Lalu, kapankah hal itu hilang? Apakah tandanya? Yaitu, kalau kebohongan-kebohongan politik sudah tidak ada lagi. Bagaimana menghilangkannya? Jangan tanya penulis artikel ini, kita memang sudah ditakdirkan untuk menonton lakon yang tidak sedap ini. Penulis sebenarnya berharap meninggal pada umur 75 tahun atau sekitar 8 tahun lagi. Namun, tampaknya tidak akan terwujud karena semua proyeksi menunjukkan penulis akan berumur panjang. Paling tidak, dalam waktu dekat ini penulis akan menyaksikan bagaimana Presiden SBY dipanggil Polda Metro Jaya, sehubungan pengaduannya dan istrinya tentang apa yang diucapkan Zaenal Ma’arif tentang SBY.
Ketika Zainal Ma’arif meminta maaf, itu hanya meliputi kata-katanya yang dirasa menyinggung Ibu Negara, alias Ibu Ani. Di luar itu, Zaenal tetap saja pada pendirian semula. Hal inilah yang mendorong penulis untuk bersikap murung pada saat-saat ini. Bahkan, penulis harus mengorbankan Partai Kebangkitan Bangsa (PKB) dengan cara tidak memasukkan calonnya dalam Pilkada DKI Jakarta karena ‘dikehendaki’ SBY. Toh, ‘pengorbanan’ itu tampaknya sia-sia saja.
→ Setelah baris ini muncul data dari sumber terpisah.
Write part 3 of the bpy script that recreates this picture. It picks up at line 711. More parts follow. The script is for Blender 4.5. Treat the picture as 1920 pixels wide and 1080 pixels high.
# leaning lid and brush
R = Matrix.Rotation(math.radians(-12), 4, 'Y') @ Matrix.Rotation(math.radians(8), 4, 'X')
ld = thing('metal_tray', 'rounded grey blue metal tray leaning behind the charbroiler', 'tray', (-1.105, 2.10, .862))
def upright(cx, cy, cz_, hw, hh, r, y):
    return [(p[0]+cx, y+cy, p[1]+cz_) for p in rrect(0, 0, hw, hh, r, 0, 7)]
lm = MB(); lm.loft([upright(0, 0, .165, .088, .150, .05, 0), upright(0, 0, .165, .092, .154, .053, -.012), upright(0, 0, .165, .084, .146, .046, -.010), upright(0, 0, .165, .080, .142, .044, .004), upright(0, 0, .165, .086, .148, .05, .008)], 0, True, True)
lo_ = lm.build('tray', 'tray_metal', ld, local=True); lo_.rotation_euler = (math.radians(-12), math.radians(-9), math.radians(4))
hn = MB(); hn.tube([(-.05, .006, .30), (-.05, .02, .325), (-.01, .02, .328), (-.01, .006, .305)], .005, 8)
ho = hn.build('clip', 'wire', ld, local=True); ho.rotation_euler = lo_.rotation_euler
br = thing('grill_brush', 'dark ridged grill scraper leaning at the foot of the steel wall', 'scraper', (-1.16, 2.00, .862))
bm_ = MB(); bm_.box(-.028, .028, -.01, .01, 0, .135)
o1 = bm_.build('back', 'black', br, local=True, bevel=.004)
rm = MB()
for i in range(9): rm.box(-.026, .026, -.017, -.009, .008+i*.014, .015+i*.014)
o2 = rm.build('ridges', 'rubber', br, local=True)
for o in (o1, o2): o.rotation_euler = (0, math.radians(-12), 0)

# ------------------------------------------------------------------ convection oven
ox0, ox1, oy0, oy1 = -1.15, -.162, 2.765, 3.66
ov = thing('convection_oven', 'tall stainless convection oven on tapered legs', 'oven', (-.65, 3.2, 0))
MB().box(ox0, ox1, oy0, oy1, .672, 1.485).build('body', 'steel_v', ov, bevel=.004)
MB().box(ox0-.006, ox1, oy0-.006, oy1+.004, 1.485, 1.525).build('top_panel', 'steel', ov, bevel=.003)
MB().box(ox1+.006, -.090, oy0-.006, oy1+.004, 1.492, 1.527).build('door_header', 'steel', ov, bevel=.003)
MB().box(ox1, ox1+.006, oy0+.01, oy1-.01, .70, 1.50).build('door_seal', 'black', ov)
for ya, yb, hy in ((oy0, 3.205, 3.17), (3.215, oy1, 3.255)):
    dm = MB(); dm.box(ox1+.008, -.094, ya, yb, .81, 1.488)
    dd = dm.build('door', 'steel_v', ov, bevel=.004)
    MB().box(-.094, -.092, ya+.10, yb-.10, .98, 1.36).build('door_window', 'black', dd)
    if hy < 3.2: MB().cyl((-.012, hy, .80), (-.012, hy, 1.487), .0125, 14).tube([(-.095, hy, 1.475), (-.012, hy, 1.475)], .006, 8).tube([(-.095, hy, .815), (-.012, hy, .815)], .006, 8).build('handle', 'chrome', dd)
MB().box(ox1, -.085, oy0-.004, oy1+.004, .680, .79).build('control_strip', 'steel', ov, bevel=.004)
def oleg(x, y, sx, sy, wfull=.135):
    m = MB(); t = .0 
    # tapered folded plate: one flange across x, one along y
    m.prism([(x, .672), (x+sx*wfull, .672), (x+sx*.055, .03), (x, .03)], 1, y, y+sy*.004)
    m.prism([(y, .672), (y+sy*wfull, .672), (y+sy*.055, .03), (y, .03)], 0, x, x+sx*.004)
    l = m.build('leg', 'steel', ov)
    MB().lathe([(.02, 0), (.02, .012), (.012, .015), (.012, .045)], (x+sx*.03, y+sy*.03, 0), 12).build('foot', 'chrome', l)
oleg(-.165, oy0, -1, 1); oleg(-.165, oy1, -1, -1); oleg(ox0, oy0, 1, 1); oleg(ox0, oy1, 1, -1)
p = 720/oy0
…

Memang, penulis mendapati bahwa bangsa kita belum mau diajak bersikap lugas. Tetapi, ini tentu saja juga ada rakyat yang marah karena merasa ditipu. Kalau sampai hal ini terjadi, penyebabnya tentu sistem pilkada itu sendiri. Semua yang diceritakan di atas adalah kenyataan sebagaimana dilihat penulis artikel ini. Tentu saja, orang lain akan melihatnya sebagai sesuatu yang lain lagi. Sejarahlah yang nantinya akan menentukan versi langgeng yang sebenarnya. Memang sulit untuk mencari kebenaran yang objektif pada saat ini. Kita baru sampai pada kebenaran subjektif.
Cepat atau lambatnya periode ini dilalui, tergantung kepada kita semua. Akankah kita segera mencapai kebenaran objektif itu, ataukah memang kita masih harus berlama-lama dalam hal ini? Ini adalah pertanyaan besar yang kita miliki pada saat ini dan belum dapat ditentukan sampai kapan ditemukan kebenaran objektif yang kita ingini. Apakah ini berarti perjuangan kita saat ini belum ada tanda-tanda akan berakhir? Atau dapat diselesaikan dalam waktu tidak lama lagi? Ini jelas tantangan bagi kita semua. Dapat saja ia berlangsung lama, tetapi dapat juga cepat.
Semuanya tergantung pada kemampuan kita untuk mencari jawaban. Ia merupakan tonggak-tonggak sejarah yang harus dilalui dengan baik dan dengan daya tahan yang memungkinkan, perjuangan itu sendiri selesai dengan baik. Barang biasa dalam sejarah umat manusia, bukan?